Pour terminer cette balade en beauté, le sentier des Douaniers invite à longer le littoral où l’on retrouve de l’arbousier mais aussi de l’osyris blanc, une plante protégée au niveau régional. Des trouées dans le boisement permettent d’apercevoir des carrelets, ces installations de pêche typiques de Charente-Maritime.
Lorsque la plage de Suzac est en vue, la récompense est proche. En arrière du lagon bleu formé par les découpes de falaises blanches, le promeneur pourra se reposer et peut-être apercevoir sur la dune grise l’œillet des dunes, une espèce protégée au niveau national…
Parlez-vous le poitevin-saintongeais ?
Pour se repérer en forêt de Suzac sans passer pour un baignassout*, il faut parfois s’équiper d’un lexique !
- Cagouille : escargot petit gris, présent dans les prairies calcicoles de la pointe de Suzac au rôle écologique très important.

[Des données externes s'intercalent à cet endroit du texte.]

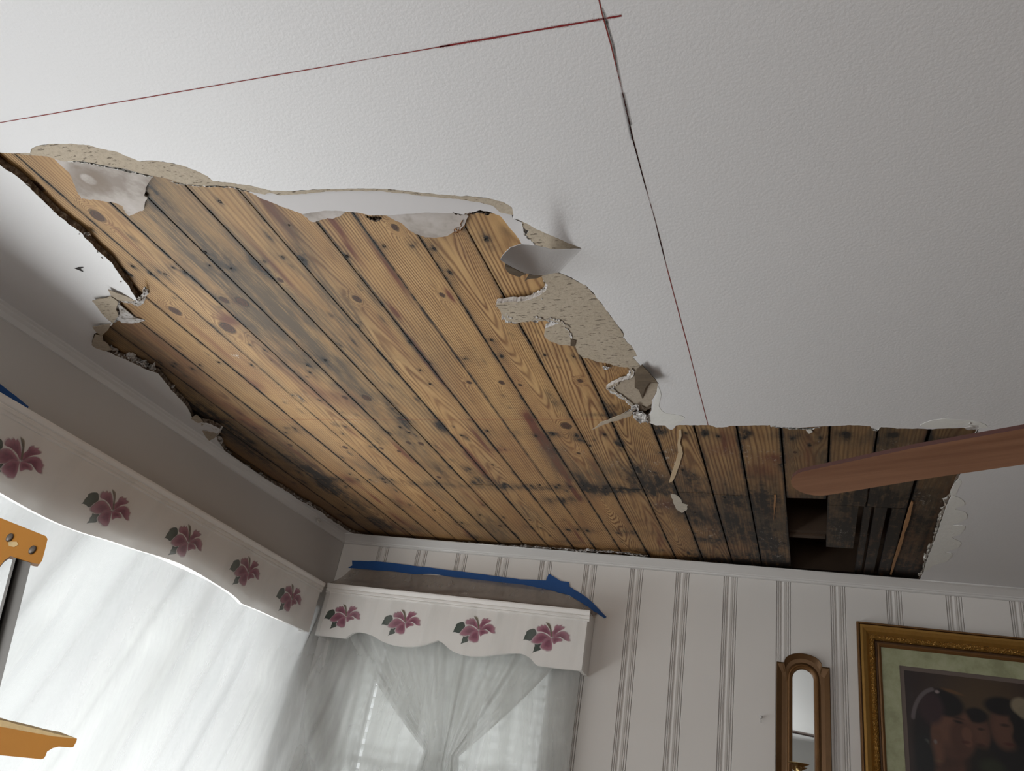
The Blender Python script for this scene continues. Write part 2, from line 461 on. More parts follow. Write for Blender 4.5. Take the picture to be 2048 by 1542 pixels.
def mat_film(name, tr, dif, gl, colr, trl=.5, dens=False):
    """thin sheet: transparent + diffuse/translucent + sheen"""
    m = bpy.data.materials.new(name); m.use_nodes = True; nt = m.node_tree
    for n in list(nt.nodes): nt.nodes.remove(n)
    out = N(nt, 'ShaderNodeOutputMaterial')
    T = N(nt, 'ShaderNodeBsdfTransparent'); T.inputs[0].default_value = (1, 1, 1, 1)
    D = N(nt, 'ShaderNodeBsdfDiffuse'); D.inputs[0].default_value = (*colr, 1)
    X = N(nt, 'ShaderNodeBsdfTranslucent'); X.inputs[0].default_value = (*colr, 1)
    G = N(nt, 'ShaderNodeBsdfGlossy'); G.inputs['Roughness'].default_value = .22
    a = N(nt, 'ShaderNodeMixShader'); a.inputs[0].default_value = trl; L(nt, D.outputs[0], a.inputs[1]); L(nt, X.outputs[0], a.inputs[2])
    lw = N(nt, 'ShaderNodeLayerWeight'); lw.inputs[0].default_value = .35
    b = N(nt, 'ShaderNodeMixShader'); L(nt, math_(nt, 'MULTIPLY', lw.outputs['Fresnel'], gl), b.inputs[0]); L(nt, a.outputs[0], b.inputs[1]); L(nt, G.outputs[0], b.inputs[2])
    c = N(nt, 'ShaderNodeMixShader')
    f = ramp(nt, noise(nt, 3.5, 3, .5, gpos(nt, (1, 1, .35))), [(.3, max(0, tr-.10)), (.7, min(1, tr+.10))])
    # seen edge-on the sheet is denser
    f2 = math_(nt, 'MULTIPLY', f, math_(nt, 'SUBTRACT', 1.0, math_(nt, 'MULTIPLY', lw.outputs['Facing'], .55)))
    if dens:
        f2 = math_(nt, 'SUBTRACT', 1.0, math_(nt, 'MULTIPLY', attr(nt, 'dens').outputs['Fac'], math_(nt, 'ADD', .55, noise(nt, 3.0, 4, .6, gpos(nt, (6, 6, 1.2))))), True)
        f2 = math_(nt, 'MULTIPLY', f2, math_(nt, 'SUBTRACT', 1.0, math_(nt, 'MULTIPLY', lw.outputs['Facing'], .35)))
    L(nt, f2, c.inputs[0]); L(nt, b.outputs[0], c.inputs[1]); L(nt, T.outputs[0], c.inputs[2])
    L(nt, c.outputs[0], out.inputs[0]); return m
M['film'] = mat_film('plastic_film', .62, .3, .5, (.84, .85, .84), .5, True)
M['film2'] = mat_film('plastic_film_shade_tint', .55, .3, .15, (.40, .33, .27), .4, True)  # brown tint puts the shade of the wall behind into the film
M['sheer'] = mat_film('sheer_curtain', .50, .6, .1, (.235, .235, .235), .62, True)
M['sheerb'] = mat_film('sheer_curtain_gathered', .20, .6, .1, (.62, .62, .60), .55, True)
def mat_glass():
    m, nt, b = newmat('window_glass'); b.inputs['Base Color'].default_value = (1, 1, 1, 1); b.inputs['Roughness'].default_value = 0
    b.inputs['Alpha'].default_value = .03; b.inputs['Base Color'].default_value = (.3, .34, .34, 1); return m
M['glass'] = mat_glass()

def mat_chalk(name, c, dens):
    m, nt, b = newmat(name); b.inputs['Base Color'].default_value = (*c, 1); b.inputs['Roughness'].default_value = 1
    a = attr(nt, 'v').outputs['Fac']
    n1 = noise(nt, 420, 4, .8, gpos(nt)); n2 = noise(nt, 9, 3, .6, gpos(nt))
    core = ramp(nt, a, [(.0, 1.0), (.10, 1.0), (.16, .35), (1.0, .0)])
    core = math_(nt, 'MULTIPLY', core, ramp(nt, n2, [(.3, .5), (.6, 1.25)]))
    th = math_(nt, 'SUBTRACT', math_(nt, 'ADD', core, math_(nt, 'MULTIPLY', n1, .9)), 1.15-dens)
    al = math_(nt, 'MULTIPLY', th, 3.0, True)
    L(nt, al, b.inputs['Alpha']); return m
M['chalk'] = mat_chalk('red_chalk', (.24, .035, .03), .24)
M['chalk_thick'] = mat_chalk('red_chalk_thick', (.22, .016, .016), .36)
M['pencil'] = mat_chalk('dark_pencil', (.045, .05, .05), .10)

# ------------------------------------------------------------------ room shell
XR, YR = 2.75, -2.95
struct(box('floor', (XL-.3, YR-.2, -.1), (XR+.2, 4.6, 0), M['floor']))
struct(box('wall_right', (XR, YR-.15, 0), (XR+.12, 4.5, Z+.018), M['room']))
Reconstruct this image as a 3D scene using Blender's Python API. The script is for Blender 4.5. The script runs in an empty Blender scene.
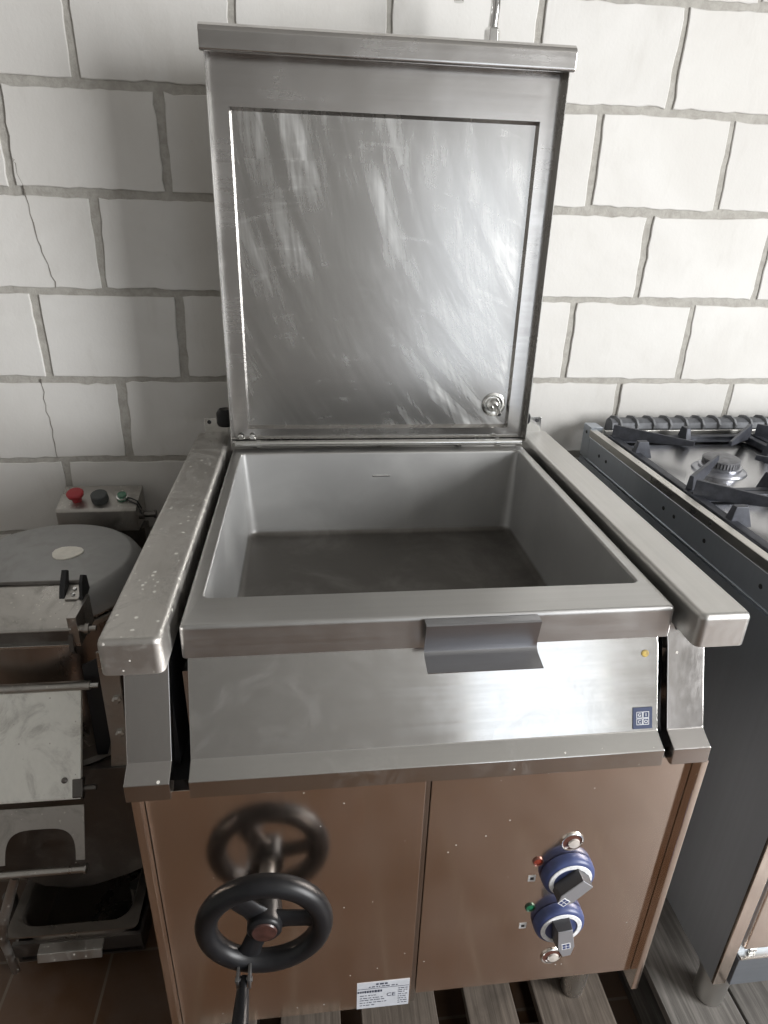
import bpy, bmesh, math, random
from mathutils import Vector, Matrix
from math import sin, cos, pi, radians
S = bpy.context.scene
COL = S.collection
random.seed(7)
# ------------------------------------------------------------------ camera
cam = bpy.data.cameras.new('camera'); camo = bpy.data.objects.new('camera', cam); COL.objects.link(camo)
cam.sensor_fit = 'VERTICAL'; cam.sensor_height = 36.0; cam.lens = 642.764 / 1024 * 36.0
cam.clip_start = .02
RX = Vector((0.993217323, -0.112806297, 0.02817959))
RD = Vector((-0.021170171, -0.413753739, -0.910142663))
RF = Vector((0.114329235, 0.903372892, -0.413335509))
m = Matrix((RX, -RD, -RF)).transposed().to_4x4()
m.translation = (-0.16137, -0.72793, 1.35219)
camo.matrix_world = m
S.camera = camo
# ------------------------------------------------------------------ view, world, daylight
S.view_settings.view_transform = 'Standard'; S.view_settings.look = 'None'
S.view_settings.gamma = 1.0; S.view_settings.use_curve_mapping = False
S.view_settings.exposure = 0.0
w = bpy.data.worlds.new('world'); S.world = w; w.use_nodes = True
w.node_tree.nodes['Background'].inputs[0].default_value = (.80, .88, 1, 1)
w.node_tree.nodes['Background'].inputs[1].default_value = 1.0
def daylight(name, loc, rot, sx, sy, power, col):
    l = bpy.data.lights.new(name, 'AREA'); l.shape = 'RECTANGLE'; l.size = sx; l.size_y = sy
    l.energy = power; l.color = col
    o = bpy.data.objects.new(name, l); COL.objects.link(o); o.location = loc; o.rotation_euler = rot
    return o
# window in the right wall, glazed door in the wall behind the camera
daylight('daylight_window', (2.58, -1.65, 1.45), (0, radians(90), 0), 1.8, 1.7, 225, (1, 1, 1))
daylight('daylight_door', (1.28, -3.32, 1.0), (radians(90), 0, 0), .86, 2.1, 5.6, (.93, .97, 1))

# ------------------------------------------------------------------ helpers
def link(name, me, parent=None):
    o = bpy.data.objects.new(name, me); COL.objects.link(o)
    if parent is not None: o.parent = parent
    return o
class MB:
    def __init__(s): s.bm = bmesh.new()
    def faces(s, vs, fs):
        b = [s.bm.verts.new(v) for v in vs]
        for f in fs:
            try: s.bm.faces.new([b[i] for i in f])
            except ValueError: pass
        return s
    def box(s, x0, x1, y0, y1, z0, z1):
        vs = [(x, y, z) for x in (x0, x1) for y in (y0, y1) for z in (z0, z1)]
        return s.faces(vs, [(0,1,3,2),(4,6,7,5),(0,4,5,1),(2,3,7,6),(0,2,6,4),(1,5,7,3)])
    def loops(s, L, cap0=True, cap1=True, closed=False):
        n = len(L[0]); vs = [p for l in L for p in l]; fs = []
        m_ = len(L)
        for i in range(m_ if closed else m_-1):
            a = i*n; b = ((i+1) % m_)*n
            for j in range(n):
                k = (j+1) % n
                fs.append((a+j, a+k, b+k, b+j))
        if not closed:
            if cap0: fs.append(tuple(range(n))[::-1])
            if cap1: fs.append(tuple(range((m_-1)*n, m_*n)))
        return s.faces(vs, fs)
    def prism_x(s, prof, x0, x1):            # profile of (y, z)
        return s.loops([[(x, y, z) for y, z in prof] for x in (x0, x1)])
    def prism_y(s, prof, y0, y1):            # profile of (x, z)
        return s.loops([[(x, y, z) for x, z in prof] for y in (y0, y1)])
    def prism_z(s, prof, z0, z1):            # profile of (x, y)
        return s.loops([[(x, y, z) for x, y in prof] for z in (z0, z1)])
    def tube(s, pts, r, n=12, cap=True, closed=False):
        pts = [Vector(p) for p in pts]; L = []; N = len(pts)
        rs = r if isinstance(r, (list, tuple)) else [r]*N
        prev = None
        for i, p in enumerate(pts):
            if closed: t = (pts[(i+1) % N]-pts[i-1]).normalized()
            else: t = (pts[min(i+1, N-1)]-pts[max(i-1, 0)]).normalized()
            if prev is None:
                a = Vector((0, 0, 1)) if abs(t.z) < .9 else Vector((1, 0, 0))
                u = t.cross(a).normalized()
            else:
                u = (prev - t*prev.dot(t)).normalized()
            prev = u; v = t.cross(u)
            L.append([p + (u*cos(2*pi*k/n)+v*sin(2*pi*k/n))*rs[i] for k in range(n)])
        return s.loops(L, cap, cap, closed)
    def lathe(s, prof, c=(0,0,0), axis='z', n=32, cap=True):   # prof: (radius, height along axis)
        L = []
        for r, h in prof:
            ring = []
            for k in range(n):
                a = 2*pi*k/n
                if axis == 'z': q = (r*cos(a), r*sin(a), h)
                elif axis == 'y': q = (r*cos(a), h, r*sin(a))
                else: q = (h, r*cos(a), r*sin(a))
                ring.append((c[0]+q[0], c[1]+q[1], c[2]+q[2]))
            L.append(ring)
        return s.loops(L, cap, cap)
    def xf(s, M, since=0):
        bmesh.ops.transform(s.bm, matrix=M, verts=list(s.bm.verts)[since:]); return s
    def build(s, name, mat, parent=None, bevel=0, seg=2, sharp=35, loc=None):
        bm = s.bm
        bmesh.ops.remove_doubles(bm, verts=bm.verts, dist=1e-6)
        bmesh.ops.recalc_face_normals(bm, faces=bm.faces)
        if bevel:
            es = [e for e in bm.edges if len(e.link_faces) == 2 and e.calc_face_angle(0) > radians(25)]
            bmesh.ops.bevel(bm, geom=es, offset=bevel, segments=seg, profile=.5, affect='EDGES', clamp_overlap=True)
        me = bpy.data.meshes.new(name); bm.to_mesh(me); bm.free()
        for p in me.polygons: p.use_smooth = True
        me.set_sharp_from_angle(angle=radians(sharp))
        if mat: me.materials.append(mat)
        o = link(name, me, parent)
        wn = o.modifiers.new('weighted_normals', 'WEIGHTED_NORMAL'); wn.mode = 'FACE_AREA_WITH_ANGLE'; wn.weight = 80; wn.keep_sharp = True
        return o
def thing(name, label, cat, group=None, loc=(0,0,0)):
    o = bpy.data.objects.new(name, None); COL.objects.link(o); o.location = loc
    o['label'] = label; o['category'] = cat
    if group: o['group'] = group
    return o
def tag(o, label, cat, group=None):
    o['label'] = label; o['category'] = cat
    if group: o['group'] = group
    return o
def struct(o): o['kind'] = 'structure'; return o
def rrect(x0, x1, y0, y1, z, r, n=6):
    out = []
    for cx, cy, a0 in ((x1-r, y1-r, 0), (x0+r, y1-r, 90), (x0+r, y0+r, 180), (x1-r, y0+r, 270)):
        for k in range(n+1):
            a = radians(a0+90*k/n); out.append((cx+r*cos(a), cy+r*sin(a), z))
    return out
def sheet(path, t):                          # closed profile of a bent sheet of thickness t following (y, z) path
    P = [Vector(p) for p in path]; off = []
    for i, p in enumerate(P):
        a = (P[i]-P[i-1]).normalized() if i else (P[1]-P[0]).normalized()
        b = (P[i+1]-P[i]).normalized() if i < len(P)-1 else a
        na = Vector((-a.y, a.x)); nb = Vector((-b.y, b.x)); nn = (na+nb)
        nn = nn.normalized()*(t/max(.35, (nn.normalized()).dot(na)))
        off.append(p+nn)
    return [tuple(p) for p in P] + [tuple(p) for p in reversed(off)]
def text_mesh(txt, name, size, M, mat, parent, depth=.0004):
    c = bpy.data.curves.new(name+'_text', 'FONT'); c.body = txt; c.size = size; c.extrude = depth
    c.align_x = 'CENTER'; c.align_y = 'CENTER'
    t = bpy.data.objects.new(name+'_text', c); COL.objects.link(t)
    dg = bpy.context.evaluated_depsgraph_get()
    me = bpy.data.meshes.new_from_object(t.evaluated_get(dg))
    bpy.data.objects.remove(t); bpy.data.curves.remove(c)
    me.transform(M); me.materials.clear(); me.materials.append(mat)
    return link(name, me, parent)

# ------------------------------------------------------------------ materials
class NT:
    def __init__(s, name):
        s.m = bpy.data.materials.new(name); s.m.use_nodes = True; s.t = s.m.node_tree; s.b = s.t.nodes['Principled BSDF']
        s.tc = s.t.nodes.new('ShaderNodeTexCoord')
    def n(s, k, **kw):
        o = s.t.nodes.new(k)
        for a, v in kw.items():
            if a in o.inputs.keys() if isinstance(a, str) else False: o.inputs[a].default_value = v
            else: setattr(o, a, v)
        return o
    def l(s, a, b): s.t.links.new(a, b)
    def vec(s, sc=(1,1,1), rot=(0,0,0)):
        mp = s.t.nodes.new('ShaderNodeMapping'); mp.inputs['Scale'].default_value = sc; mp.inputs['Rotation'].default_value = rot
        s.l(s.tc.outputs['Object'], mp.inputs['Vector']); return mp.outputs['Vector']
    def noise(s, v, scale=5, detail=4, rough=.6, dist=0):
        o = s.t.nodes.new('ShaderNodeTexNoise'); o.inputs['Scale'].default_value = scale; o.inputs['Detail'].default_value = detail
        o.inputs['Roughness'].default_value = rough; o.inputs['Distortion'].default_value = dist
        s.l(v, o.inputs['Vector']); return o.outputs['Fac']
    def rng(s, v, a, b, c, d):
        o = s.t.nodes.new('ShaderNodeMapRange'); o.interpolation_type = 'SMOOTHSTEP'; s.l(v, o.inputs['Value'])
        for i, x in zip(('From Min', 'From Max', 'To Min', 'To Max'), (a, b, c, d)): o.inputs[i].default_value = x
        return o.outputs['Result']
    def mix(s, f, a, b):
        o = s.t.nodes.new('ShaderNodeMix'); o.data_type = 'RGBA'
        if isinstance(f, (int, float)): o.inputs[0].default_value = f
        else: s.l(f, o.inputs[0])
        for i, x in ((6, a), (7, b)):
            if isinstance(x, tuple): o.inputs[i].default_value = (*x, 1)
            else: s.l(x, o.inputs[i])
        return o.outputs[2]
    def math(s, op, a, b=0.0):
        o = s.t.nodes.new('ShaderNodeMath'); o.operation = op
        for i, x in ((0, a), (1, b)):
            if isinstance(x, (int, float)): o.inputs[i].default_value = x
            else: s.l(x, o.inputs[i])
        return o.outputs[0]
    def bump(s, h, strength=.1, dist=.001):
        o = s.t.nodes.new('ShaderNodeBump'); o.inputs['Strength'].default_value = strength; o.inputs['Distance'].default_value = dist
        s.l(h, o.inputs['Height']); s.l(o.outputs['Normal'], s.b.inputs['Normal'])
    def set(s, **kw):
        for k, v in kw.items():
            i = s.b.inputs[k.replace('_', ' ')]
            if isinstance(v, (int, float)): i.default_value = v
            elif isinstance(v, tuple): i.default_value = (*v, 1) if len(v) == 3 else v
            else: s.l(v, i)
def specks(t, density=60, size=.18, keep=.6):
    vo = t.t.nodes.new('ShaderNodeTexVoronoi'); vo.inputs['Scale'].default_value = density
    t.l(t.tc.outputs['Object'], vo.inputs['Vector'])
    sep = t.t.nodes.new('ShaderNodeSeparateColor'); t.l(vo.outputs['Color'], sep.inputs[0])
    a = t.math('LESS_THAN', vo.outputs['Distance'], size)
    b = t.math('GREATER_THAN', sep.outputs[0], keep)
    sz = t.math('LESS_THAN', vo.outputs['Distance'], t.math('MULTIPLY', sep.outputs[1], size))
    return t.math('MULTIPLY', t.math('MULTIPLY', a, b), sz)
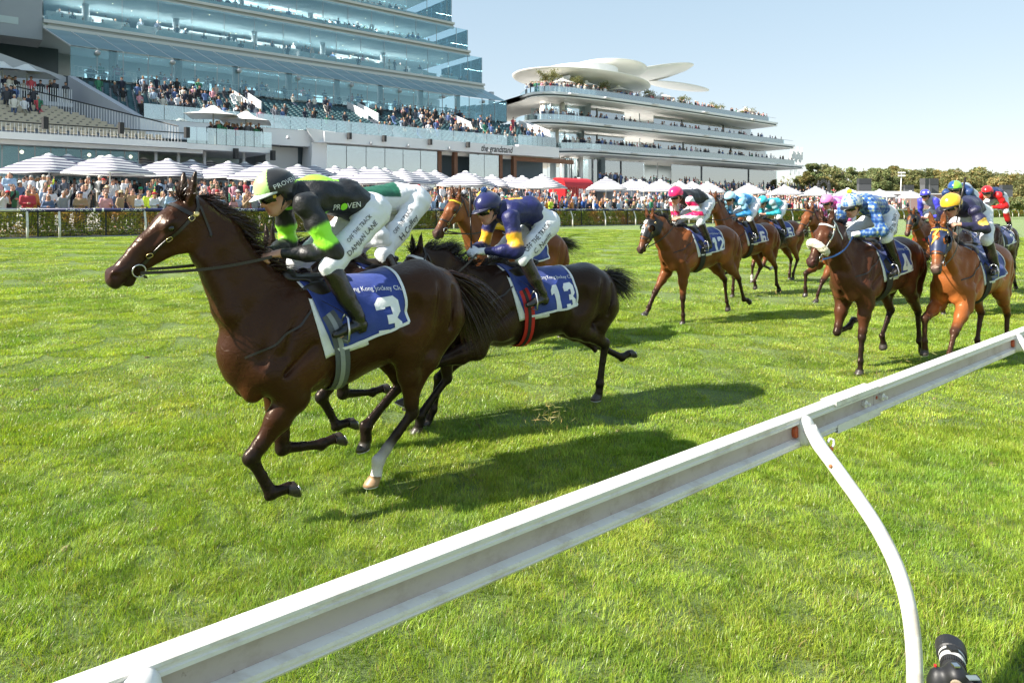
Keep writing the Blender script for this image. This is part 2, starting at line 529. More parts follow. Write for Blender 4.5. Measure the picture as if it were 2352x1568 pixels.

- Carrelets : installations de pêche sur pilotis inscrites au patrimoine départemental.
- Conche : plage de sable fin au fond d'une baie située entre deux pointes formées de falaises (conche de Suzac).
- Rouches : prairies denses de hautes plantes vivaces situées sur des sols frais, non loin des saules et des roseaux.
- Yeuse : de l’occitant "euse", désigne le chêne vert.
* touriste qui ne fréquente que la côte.